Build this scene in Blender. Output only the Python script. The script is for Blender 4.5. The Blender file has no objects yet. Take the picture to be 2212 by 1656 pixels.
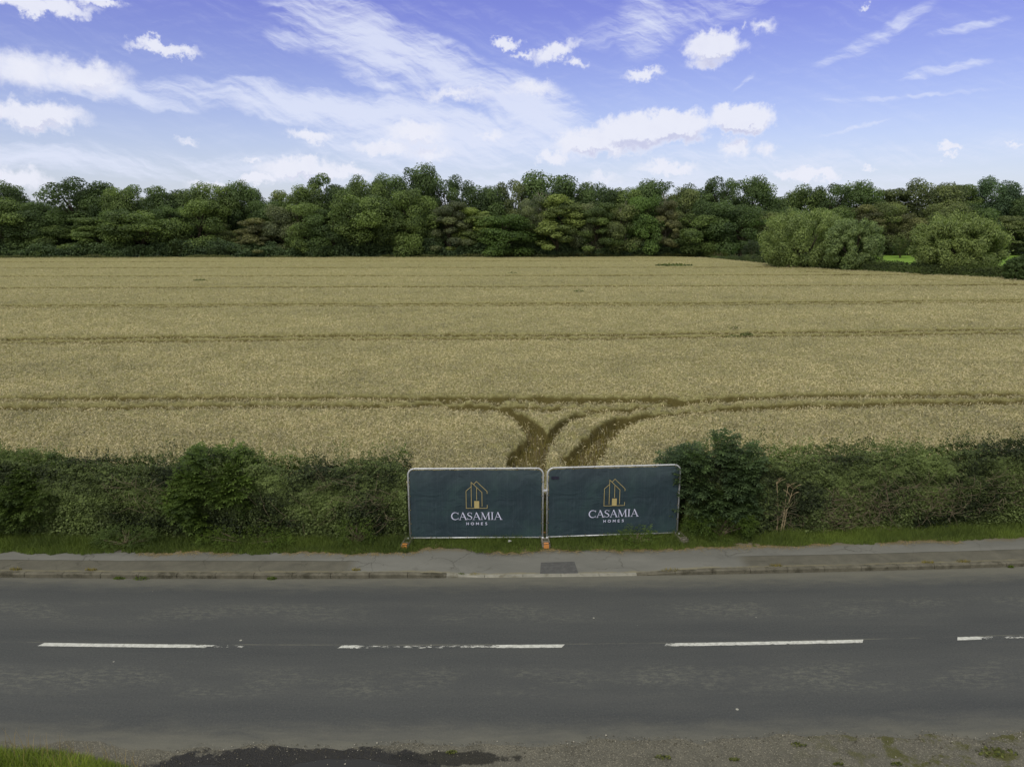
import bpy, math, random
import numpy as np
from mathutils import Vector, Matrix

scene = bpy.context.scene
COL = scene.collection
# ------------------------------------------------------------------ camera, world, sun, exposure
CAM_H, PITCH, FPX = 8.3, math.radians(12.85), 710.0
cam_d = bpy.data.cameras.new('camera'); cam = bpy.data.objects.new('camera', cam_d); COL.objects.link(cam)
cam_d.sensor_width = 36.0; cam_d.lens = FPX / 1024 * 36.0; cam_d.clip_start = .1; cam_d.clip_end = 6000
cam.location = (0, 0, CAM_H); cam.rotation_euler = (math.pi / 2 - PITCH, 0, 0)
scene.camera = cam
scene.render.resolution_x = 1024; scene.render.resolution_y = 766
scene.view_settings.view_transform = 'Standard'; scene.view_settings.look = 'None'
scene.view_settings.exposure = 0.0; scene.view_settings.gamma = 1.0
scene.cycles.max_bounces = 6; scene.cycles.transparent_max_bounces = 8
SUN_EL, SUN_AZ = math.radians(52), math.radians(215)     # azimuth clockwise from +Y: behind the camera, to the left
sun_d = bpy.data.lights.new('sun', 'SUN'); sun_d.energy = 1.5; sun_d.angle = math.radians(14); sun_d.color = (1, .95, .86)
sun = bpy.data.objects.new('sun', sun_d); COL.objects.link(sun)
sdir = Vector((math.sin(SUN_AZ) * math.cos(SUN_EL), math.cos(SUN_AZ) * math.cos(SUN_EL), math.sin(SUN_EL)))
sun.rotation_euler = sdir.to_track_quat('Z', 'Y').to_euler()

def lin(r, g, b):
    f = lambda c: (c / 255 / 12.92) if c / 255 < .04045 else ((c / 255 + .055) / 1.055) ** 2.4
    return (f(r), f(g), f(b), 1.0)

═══

Repeat only what lies between the start of the data and the end of the line containing "from mathutils import Vector, Matrix", exactly, with pictures left out.

*Full response*
Build this scene in Blender. Output only the Python script. The script is for Blender 4.5. The Blender file has no objects yet. Take the picture to be 2212 by 1656 pixels.
import bpy, math, random
import numpy as np
from mathutils import Vector, Matrix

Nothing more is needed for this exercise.